Where’s the harm in that? Hasn’t Ireland been inundated for decades by millions upon millions of Americans searching for their roots, for the Blarney Stone, for the Book of Kells, for 7 Eccles Street? Millions of long-lost and annoying cousins, boring you with stories about their granny from Kerry and trying out their Hollywood brogues and donning their Aran sweaters and tweed flatcaps. And spending billions of dollars. Moreover, isn’t the “Celtic Tiger,” Ireland’s vaunted high-tech and service-economy boom, the tourist trade writ digital?

Ironically, one gets a sense of the real Ireland’s predicament in Fadò’s recreation of post office/grocery/bar supposedly typical of rural Ireland. A telephone switchboard is set in a corner, and stacked on the shelves are boxes of Jacob’s cream crackers and Oxo cubes, bags of Mosse’s brown bread mix, and jars of Fruitfield marmalade. Adverts for Players cigarettes, Marsh Co.’s biscuits and Wills’s Cut Gold Bar tobacco hang on the walls. The whole room effectively breaks Ireland down into brand names. It’s the way America understands the world these days.
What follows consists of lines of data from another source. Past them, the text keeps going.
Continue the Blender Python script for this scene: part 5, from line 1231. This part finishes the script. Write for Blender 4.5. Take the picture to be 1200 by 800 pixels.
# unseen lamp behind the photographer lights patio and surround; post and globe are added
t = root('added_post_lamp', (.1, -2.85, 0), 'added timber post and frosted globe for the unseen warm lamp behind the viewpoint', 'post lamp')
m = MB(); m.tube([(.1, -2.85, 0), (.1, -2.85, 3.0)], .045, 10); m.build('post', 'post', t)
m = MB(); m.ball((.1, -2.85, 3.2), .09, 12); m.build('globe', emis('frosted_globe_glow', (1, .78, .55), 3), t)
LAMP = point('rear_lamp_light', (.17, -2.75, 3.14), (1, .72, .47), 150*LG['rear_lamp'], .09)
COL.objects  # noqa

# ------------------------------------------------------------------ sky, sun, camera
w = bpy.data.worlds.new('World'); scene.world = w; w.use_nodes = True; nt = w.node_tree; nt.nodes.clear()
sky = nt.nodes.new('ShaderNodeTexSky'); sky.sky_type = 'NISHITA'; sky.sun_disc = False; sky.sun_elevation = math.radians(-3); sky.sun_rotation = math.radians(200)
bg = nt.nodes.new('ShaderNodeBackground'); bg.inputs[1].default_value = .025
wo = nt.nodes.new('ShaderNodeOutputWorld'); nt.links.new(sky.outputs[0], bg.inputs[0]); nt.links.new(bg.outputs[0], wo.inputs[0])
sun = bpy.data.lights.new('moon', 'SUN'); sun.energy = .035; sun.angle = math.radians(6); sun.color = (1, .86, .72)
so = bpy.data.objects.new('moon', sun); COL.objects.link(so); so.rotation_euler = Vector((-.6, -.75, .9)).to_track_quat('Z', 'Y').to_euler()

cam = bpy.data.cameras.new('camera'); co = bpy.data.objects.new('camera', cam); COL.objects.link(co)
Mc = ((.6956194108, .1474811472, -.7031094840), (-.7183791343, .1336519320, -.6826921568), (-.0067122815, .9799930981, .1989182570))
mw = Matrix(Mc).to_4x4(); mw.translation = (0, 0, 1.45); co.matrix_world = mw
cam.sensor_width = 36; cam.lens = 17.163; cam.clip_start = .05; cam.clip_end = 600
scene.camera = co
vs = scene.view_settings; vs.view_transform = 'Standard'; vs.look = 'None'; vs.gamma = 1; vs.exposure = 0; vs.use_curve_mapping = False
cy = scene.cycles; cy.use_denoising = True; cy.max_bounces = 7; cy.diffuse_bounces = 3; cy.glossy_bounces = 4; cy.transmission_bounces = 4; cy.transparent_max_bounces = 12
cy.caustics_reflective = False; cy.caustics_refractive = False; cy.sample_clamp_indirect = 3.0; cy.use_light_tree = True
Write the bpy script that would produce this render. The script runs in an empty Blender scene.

I once saw behind the majestic Victorian mahogany bar two bartenders arguing—Arguing! How wonderfully Irish!—over which artifacts in the pub were authentic antiques and which ones were newly minted and artificially aged impostors. The debate lasted for some time with neither side yielding—another indubitably Irish characteristic. But the disagreement raised a new question: Is Ireland the country doomed forever to live in the shadow of Ireland the brand?